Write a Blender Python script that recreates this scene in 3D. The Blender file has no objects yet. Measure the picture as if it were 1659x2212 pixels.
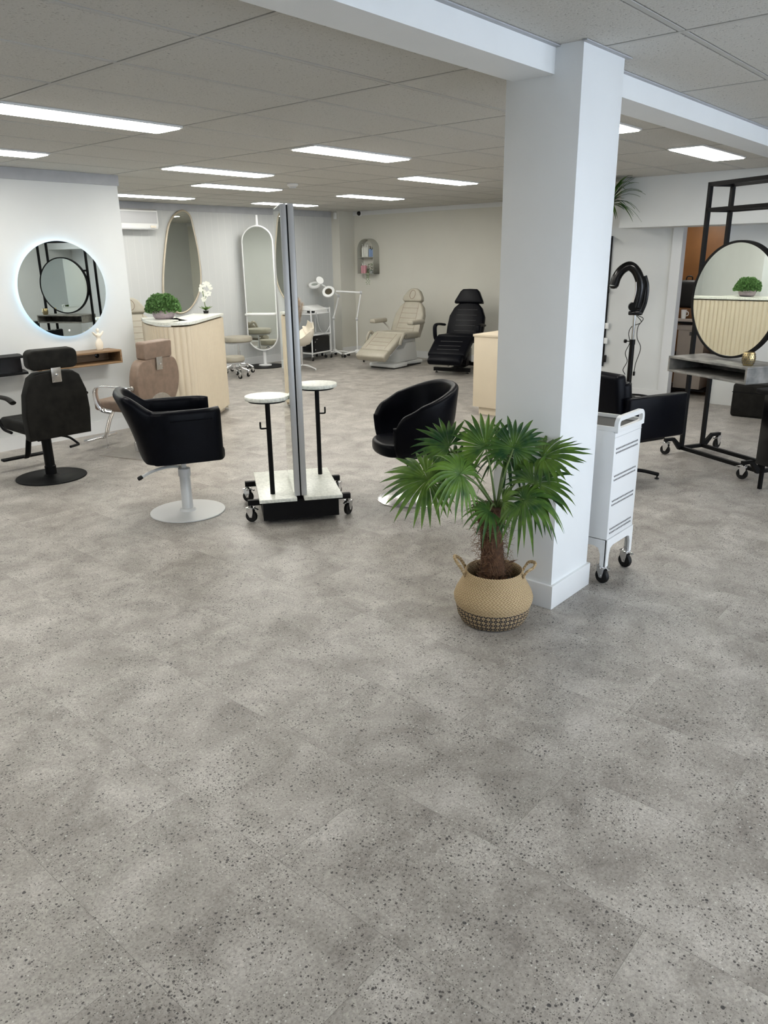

^^^^

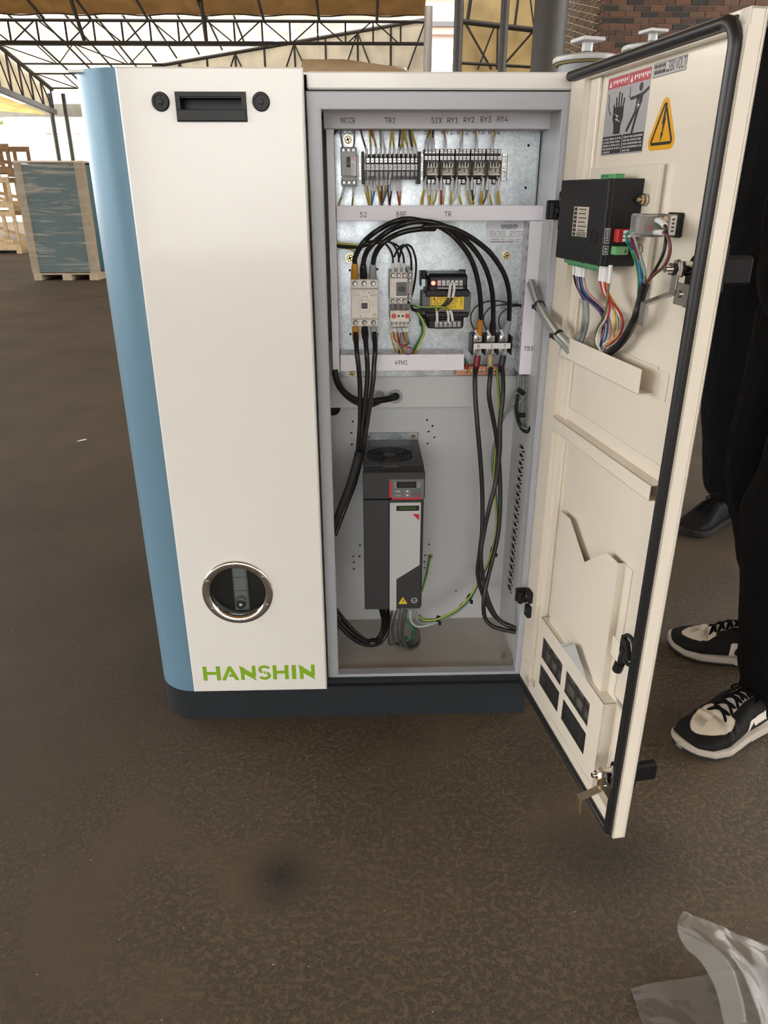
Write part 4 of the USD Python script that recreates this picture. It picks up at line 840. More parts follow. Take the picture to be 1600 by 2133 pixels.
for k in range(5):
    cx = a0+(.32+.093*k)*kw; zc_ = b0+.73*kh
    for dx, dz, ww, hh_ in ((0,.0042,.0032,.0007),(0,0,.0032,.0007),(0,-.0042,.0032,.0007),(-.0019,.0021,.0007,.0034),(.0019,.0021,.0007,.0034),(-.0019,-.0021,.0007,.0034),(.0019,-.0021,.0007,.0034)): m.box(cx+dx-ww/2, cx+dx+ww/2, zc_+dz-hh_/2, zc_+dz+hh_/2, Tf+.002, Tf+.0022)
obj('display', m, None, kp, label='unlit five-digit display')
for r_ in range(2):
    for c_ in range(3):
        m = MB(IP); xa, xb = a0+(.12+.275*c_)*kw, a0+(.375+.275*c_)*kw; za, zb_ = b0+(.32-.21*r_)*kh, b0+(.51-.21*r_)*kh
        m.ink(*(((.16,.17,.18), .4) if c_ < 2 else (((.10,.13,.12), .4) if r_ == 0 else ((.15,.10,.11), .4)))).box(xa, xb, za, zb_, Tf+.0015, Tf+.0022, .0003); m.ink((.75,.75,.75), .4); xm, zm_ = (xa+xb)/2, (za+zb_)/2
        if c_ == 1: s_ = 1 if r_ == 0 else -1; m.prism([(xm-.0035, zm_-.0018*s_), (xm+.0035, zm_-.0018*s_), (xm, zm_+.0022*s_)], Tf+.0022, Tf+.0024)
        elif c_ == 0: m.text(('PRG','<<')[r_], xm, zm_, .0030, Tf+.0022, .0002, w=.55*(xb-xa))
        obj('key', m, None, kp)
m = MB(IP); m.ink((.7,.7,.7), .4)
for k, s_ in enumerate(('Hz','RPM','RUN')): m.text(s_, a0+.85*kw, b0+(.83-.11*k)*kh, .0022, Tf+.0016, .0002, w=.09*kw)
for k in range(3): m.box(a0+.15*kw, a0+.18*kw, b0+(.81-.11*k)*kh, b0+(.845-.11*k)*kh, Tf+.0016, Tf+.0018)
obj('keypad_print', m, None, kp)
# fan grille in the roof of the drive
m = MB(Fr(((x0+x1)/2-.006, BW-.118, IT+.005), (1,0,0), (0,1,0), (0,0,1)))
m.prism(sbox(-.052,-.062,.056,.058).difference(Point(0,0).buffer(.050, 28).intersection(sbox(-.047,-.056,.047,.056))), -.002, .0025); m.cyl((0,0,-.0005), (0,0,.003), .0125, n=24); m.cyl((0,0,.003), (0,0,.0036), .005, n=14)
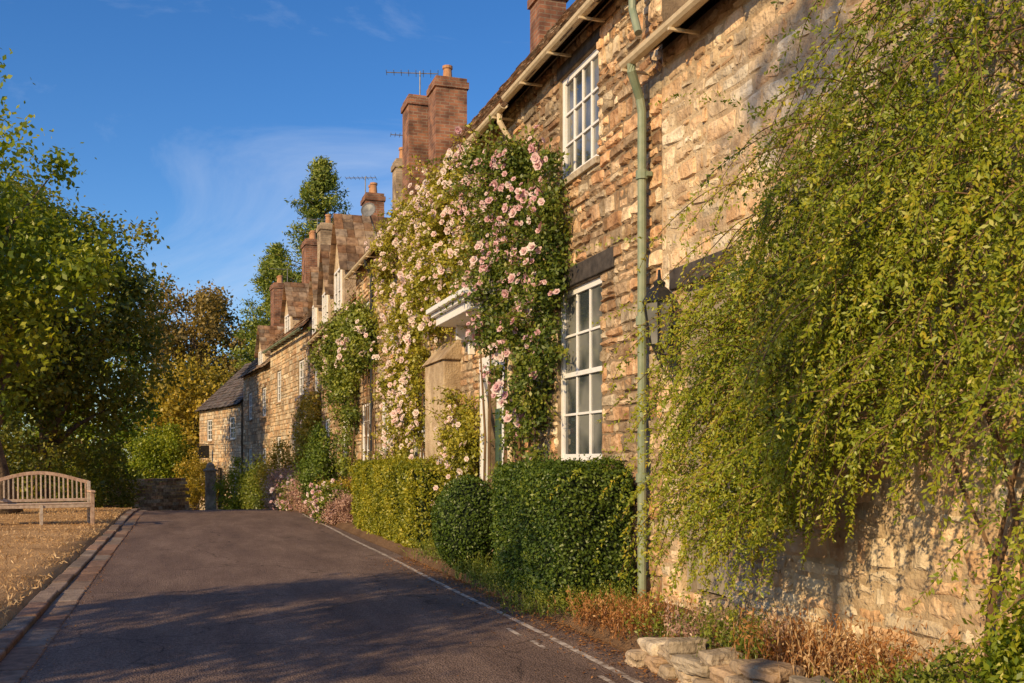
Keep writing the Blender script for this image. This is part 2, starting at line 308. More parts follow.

^^^^

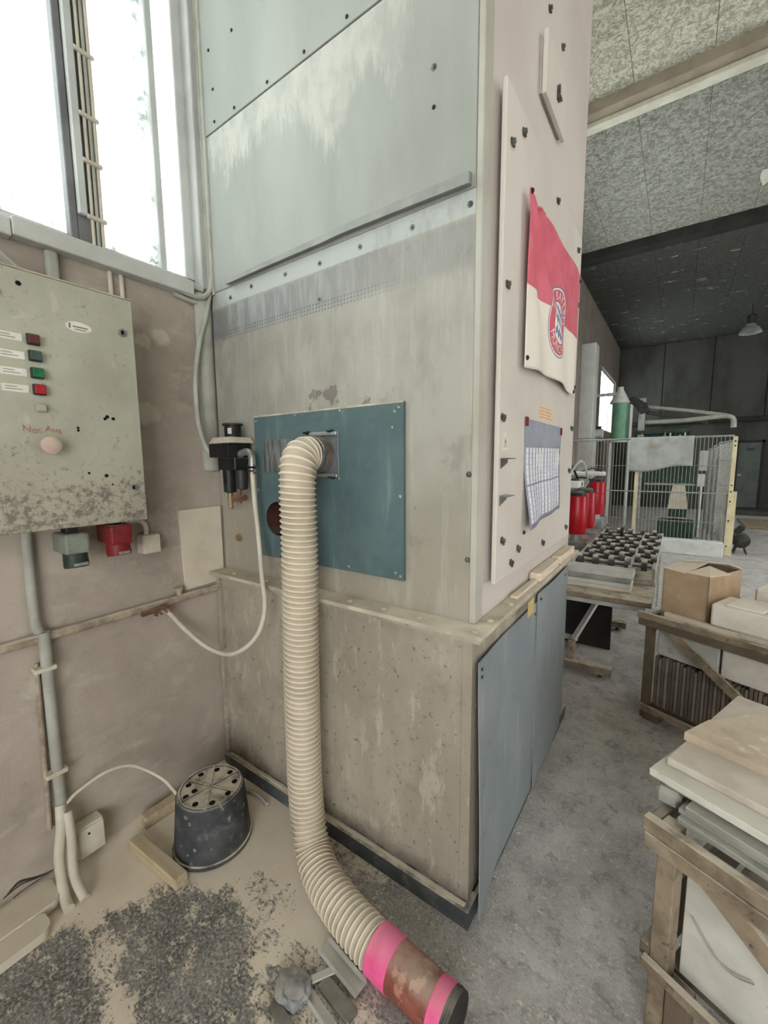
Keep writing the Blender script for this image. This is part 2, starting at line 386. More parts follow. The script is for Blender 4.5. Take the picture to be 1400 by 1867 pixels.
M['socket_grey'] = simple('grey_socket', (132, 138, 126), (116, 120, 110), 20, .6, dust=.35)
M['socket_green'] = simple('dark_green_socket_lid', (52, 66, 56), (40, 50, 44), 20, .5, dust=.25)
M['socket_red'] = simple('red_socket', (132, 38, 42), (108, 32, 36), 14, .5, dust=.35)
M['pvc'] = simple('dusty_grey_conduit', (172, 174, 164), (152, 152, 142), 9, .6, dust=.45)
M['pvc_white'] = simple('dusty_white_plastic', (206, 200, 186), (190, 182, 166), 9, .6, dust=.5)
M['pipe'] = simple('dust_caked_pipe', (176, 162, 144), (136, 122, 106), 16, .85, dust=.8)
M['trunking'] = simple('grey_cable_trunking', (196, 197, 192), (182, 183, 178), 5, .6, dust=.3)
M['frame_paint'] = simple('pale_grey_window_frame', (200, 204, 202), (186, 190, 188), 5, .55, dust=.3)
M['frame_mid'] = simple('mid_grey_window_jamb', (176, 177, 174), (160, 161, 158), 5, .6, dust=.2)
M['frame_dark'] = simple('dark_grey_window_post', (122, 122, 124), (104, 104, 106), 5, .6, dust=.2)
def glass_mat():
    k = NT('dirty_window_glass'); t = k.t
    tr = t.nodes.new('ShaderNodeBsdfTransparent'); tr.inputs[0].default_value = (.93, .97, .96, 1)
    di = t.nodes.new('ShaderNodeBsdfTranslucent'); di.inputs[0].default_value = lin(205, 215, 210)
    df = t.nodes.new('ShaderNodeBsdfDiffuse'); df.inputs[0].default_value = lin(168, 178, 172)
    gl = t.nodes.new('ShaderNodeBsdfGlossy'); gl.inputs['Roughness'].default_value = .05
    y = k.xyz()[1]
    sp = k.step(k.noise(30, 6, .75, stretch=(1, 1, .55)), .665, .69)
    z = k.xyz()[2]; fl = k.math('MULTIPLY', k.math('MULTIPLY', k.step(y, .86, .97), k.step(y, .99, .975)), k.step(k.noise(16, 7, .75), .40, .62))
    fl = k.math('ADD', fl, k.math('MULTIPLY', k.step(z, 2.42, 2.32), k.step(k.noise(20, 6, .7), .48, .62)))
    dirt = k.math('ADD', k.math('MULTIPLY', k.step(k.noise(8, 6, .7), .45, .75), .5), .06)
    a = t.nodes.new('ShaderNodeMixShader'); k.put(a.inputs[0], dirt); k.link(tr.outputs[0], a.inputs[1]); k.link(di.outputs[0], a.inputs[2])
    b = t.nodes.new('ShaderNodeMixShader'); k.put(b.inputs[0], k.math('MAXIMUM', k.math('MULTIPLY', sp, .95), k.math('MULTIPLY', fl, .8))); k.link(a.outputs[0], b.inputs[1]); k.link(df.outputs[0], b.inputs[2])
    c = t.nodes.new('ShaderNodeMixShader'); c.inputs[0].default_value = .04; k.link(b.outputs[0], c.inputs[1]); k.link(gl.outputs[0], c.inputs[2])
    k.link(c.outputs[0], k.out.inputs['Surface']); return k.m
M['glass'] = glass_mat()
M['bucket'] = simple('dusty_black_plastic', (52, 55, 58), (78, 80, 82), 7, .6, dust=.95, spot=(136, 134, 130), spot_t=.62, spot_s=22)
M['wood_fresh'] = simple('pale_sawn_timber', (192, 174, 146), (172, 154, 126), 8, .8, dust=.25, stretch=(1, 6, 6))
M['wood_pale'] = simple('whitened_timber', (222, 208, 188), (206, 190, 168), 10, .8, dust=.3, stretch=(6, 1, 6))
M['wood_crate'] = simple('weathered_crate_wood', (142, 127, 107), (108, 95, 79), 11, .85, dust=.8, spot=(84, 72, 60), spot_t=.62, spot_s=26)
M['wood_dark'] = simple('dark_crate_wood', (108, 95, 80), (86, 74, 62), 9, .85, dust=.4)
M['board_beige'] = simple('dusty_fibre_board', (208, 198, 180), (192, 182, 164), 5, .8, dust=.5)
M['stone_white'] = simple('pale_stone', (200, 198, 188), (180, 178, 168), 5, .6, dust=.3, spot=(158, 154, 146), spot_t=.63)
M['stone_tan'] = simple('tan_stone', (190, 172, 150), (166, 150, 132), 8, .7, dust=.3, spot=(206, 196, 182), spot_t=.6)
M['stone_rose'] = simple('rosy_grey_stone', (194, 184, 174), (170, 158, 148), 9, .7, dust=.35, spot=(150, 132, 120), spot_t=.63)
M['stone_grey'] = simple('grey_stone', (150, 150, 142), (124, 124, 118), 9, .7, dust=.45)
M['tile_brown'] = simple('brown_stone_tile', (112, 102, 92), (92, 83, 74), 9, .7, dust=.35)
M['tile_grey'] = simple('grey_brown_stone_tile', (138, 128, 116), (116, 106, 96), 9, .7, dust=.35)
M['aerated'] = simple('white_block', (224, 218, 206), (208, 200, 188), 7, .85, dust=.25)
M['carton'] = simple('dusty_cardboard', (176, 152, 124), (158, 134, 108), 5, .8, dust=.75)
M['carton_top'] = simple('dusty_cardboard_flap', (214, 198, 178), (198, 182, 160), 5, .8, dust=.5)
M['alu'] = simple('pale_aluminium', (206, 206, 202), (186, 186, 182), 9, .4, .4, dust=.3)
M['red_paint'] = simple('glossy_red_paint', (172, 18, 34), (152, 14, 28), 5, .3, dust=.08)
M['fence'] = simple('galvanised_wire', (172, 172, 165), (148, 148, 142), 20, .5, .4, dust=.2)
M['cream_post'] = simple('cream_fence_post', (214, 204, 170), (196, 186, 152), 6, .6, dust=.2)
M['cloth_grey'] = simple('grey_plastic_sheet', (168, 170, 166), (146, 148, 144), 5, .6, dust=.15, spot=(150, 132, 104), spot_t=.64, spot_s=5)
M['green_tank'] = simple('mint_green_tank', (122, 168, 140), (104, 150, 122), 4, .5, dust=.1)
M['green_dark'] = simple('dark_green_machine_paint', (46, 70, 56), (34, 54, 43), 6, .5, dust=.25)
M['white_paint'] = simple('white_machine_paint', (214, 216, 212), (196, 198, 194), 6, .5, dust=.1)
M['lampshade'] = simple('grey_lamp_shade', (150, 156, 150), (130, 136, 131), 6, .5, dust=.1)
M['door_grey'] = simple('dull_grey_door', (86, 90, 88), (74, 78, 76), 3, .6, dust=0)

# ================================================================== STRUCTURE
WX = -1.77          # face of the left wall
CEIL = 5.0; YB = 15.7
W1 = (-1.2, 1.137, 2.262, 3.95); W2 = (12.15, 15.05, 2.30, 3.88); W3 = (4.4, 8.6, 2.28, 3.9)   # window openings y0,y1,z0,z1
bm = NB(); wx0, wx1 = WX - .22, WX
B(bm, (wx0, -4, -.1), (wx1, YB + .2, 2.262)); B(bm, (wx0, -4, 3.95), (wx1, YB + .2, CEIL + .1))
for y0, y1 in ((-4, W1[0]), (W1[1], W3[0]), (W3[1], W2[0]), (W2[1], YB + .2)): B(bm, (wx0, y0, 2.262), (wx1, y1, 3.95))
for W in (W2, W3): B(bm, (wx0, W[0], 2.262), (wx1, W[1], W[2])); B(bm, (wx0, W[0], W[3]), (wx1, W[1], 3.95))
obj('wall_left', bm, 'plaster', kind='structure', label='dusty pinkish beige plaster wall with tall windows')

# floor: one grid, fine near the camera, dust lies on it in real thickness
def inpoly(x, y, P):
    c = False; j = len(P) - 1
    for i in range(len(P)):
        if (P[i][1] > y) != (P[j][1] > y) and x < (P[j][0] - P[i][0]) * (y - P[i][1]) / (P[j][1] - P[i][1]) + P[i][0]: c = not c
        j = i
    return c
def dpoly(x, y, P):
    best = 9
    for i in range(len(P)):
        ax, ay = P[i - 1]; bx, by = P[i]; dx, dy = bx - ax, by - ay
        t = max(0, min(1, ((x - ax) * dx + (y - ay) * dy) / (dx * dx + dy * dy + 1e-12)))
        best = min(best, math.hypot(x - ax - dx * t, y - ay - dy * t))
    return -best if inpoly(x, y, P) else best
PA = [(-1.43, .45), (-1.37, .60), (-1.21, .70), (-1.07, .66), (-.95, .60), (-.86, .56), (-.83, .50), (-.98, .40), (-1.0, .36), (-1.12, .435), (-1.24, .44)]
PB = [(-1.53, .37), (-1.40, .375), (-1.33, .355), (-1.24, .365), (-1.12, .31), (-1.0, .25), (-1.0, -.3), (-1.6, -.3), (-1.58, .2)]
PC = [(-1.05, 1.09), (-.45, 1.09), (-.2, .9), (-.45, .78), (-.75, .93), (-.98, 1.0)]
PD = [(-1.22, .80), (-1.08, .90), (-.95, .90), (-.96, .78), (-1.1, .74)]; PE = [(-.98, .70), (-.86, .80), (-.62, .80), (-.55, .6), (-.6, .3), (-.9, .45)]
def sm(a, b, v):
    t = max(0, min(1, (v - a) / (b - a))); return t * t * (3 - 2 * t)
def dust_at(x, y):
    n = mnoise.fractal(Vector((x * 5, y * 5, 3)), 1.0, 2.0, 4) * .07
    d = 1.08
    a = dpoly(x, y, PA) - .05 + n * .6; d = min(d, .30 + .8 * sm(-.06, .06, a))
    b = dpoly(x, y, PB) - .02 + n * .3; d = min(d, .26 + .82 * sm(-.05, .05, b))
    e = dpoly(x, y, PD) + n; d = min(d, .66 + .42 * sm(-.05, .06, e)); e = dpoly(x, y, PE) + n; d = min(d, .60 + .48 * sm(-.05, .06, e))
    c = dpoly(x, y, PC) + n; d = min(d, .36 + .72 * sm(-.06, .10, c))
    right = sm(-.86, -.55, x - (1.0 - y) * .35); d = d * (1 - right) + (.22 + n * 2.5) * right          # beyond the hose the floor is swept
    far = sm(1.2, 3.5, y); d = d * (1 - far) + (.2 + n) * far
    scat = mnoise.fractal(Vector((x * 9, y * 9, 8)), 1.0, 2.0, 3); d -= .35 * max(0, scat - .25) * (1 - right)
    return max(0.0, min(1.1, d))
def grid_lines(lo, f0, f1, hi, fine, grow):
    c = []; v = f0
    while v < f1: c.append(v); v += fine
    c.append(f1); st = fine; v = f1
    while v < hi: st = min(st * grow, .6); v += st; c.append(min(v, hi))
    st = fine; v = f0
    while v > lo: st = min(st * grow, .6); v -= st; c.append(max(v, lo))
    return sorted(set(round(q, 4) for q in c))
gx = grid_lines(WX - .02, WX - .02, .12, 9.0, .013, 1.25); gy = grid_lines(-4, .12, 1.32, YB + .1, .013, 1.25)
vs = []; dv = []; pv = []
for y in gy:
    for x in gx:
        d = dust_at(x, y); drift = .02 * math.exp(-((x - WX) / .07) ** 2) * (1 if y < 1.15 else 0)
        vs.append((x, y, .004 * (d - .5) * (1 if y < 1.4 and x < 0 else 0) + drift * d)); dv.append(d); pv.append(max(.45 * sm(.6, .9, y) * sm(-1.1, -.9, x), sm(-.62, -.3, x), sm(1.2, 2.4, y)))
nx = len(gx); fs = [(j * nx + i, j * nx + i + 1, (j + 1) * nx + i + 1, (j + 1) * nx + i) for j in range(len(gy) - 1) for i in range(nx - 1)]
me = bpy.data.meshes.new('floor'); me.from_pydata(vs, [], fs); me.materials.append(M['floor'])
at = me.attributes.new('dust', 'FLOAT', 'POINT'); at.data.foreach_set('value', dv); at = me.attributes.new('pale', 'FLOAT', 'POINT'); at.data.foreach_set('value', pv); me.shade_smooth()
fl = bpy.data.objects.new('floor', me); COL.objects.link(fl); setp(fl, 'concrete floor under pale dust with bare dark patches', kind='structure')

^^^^

- Exercise brief
Pull every line containing the word "part" out of the material.

- Result below
Write part 4 of the USD Python script that recreates this picture. It picks up at line 840. More parts follow. Take the picture to be 1600 by 2133 pixels.
Keep writing the Blender script for this image. This is part 2, starting at line 308. More parts follow.
Keep writing the Blender script for this image. This is part 2, starting at line 386. More parts follow. The script is for Blender 4.5. Take the picture to be 1400 by 1867 pixels.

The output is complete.